Is there anything else controversial I've left out? Let me know.



Oh, by the way, the new Lean Pockets with the soft bread - totally edible.

Sunday, June 04, 2006

Sanity (?)

On the one hand, the political atmosphere living near Washington could be suffocating, especially over the last few years. On the other hand, living in Houston is like anti-politics land. Political thought is gauche, except for the occasional comment about tax burdens and liberals... but even that is more Auburn v Alabama than thoughtful debate.

So I read the Washington Post online to stay sane. Or something.

Saturday, June 03, 2006

Impact

Just a quick one this evening. I'm an aluminum can junkie. I know it's not cost-effective (better to get drinks in plastic 2L bottles). But I like cold carbonated beverages, the colder and more fizzy the better, and short of little glass bottles, the aluminum can is the holy grail.

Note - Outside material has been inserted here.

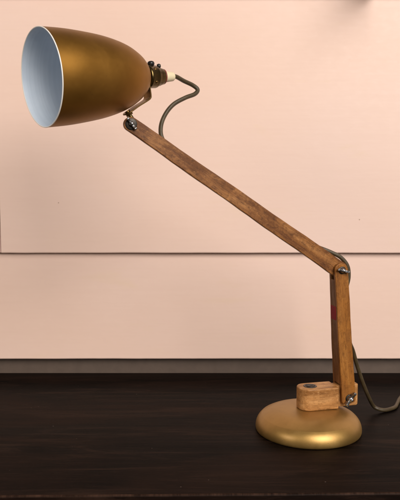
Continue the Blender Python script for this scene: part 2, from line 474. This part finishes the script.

But there is no recycling pick up at my apartment. If I lived in a house around the corner there would be curbside pickup. But I don't. So my options are:

1) Walk 7 miles round trip to drop off cans at the recycling center, or
2) Drive 7 miles round trip to drop off cans at the recycling center, or
3) Throw them out

Walking in 90+ degree heat is unattractive. And it seems stupid to throw out aluminum, which has ~90% energy savings on recycling. But driving makes me wonder about net environmental impact. Does the environmental benefit of reusing a bag full of aluminum cans outweigh the impact of an otherwise unneeded (it's not on the way to anywhere) 7 mile city car journey?

Oh and one unrelated thing.

If you are using Firefox browser (you *are* using Firefox, right???), then if you click on the orange Feed icon at the very end of the URL, next to the "GO" button, you'll get a live bookmark to this site. It's a way to check for new posts without having to come to the page itself. Try it out. Internet Explorer 7 (in beta) also does Feeds, but they're a pain there, and IE6 is hopeless (and AOL goes without saying).

So get Firefox if you haven't, takes about 20 seconds to install, then click the orange Feed to subscribe!

Friday, June 02, 2006

Maze



If only I had the energy (and hand strength) to type this whole thing out. This is me walking over to a nearby restaurant and writing notes for a blog. Does everyone else think this way? The words "Just a ride" and "rollercoaster" got cut off the bottom right.

This is the easy part. The thoughts come, the connections are everywhere. Figuring out where to start, how to proceed through the maze, that's the trouble. That's the art. So much easier (and more fun) to wander through aimlessly with a friend over a glass or two of wine and a couple hours.

I've always got a couple bottles if anyone wants to come over. I'll leave the light on.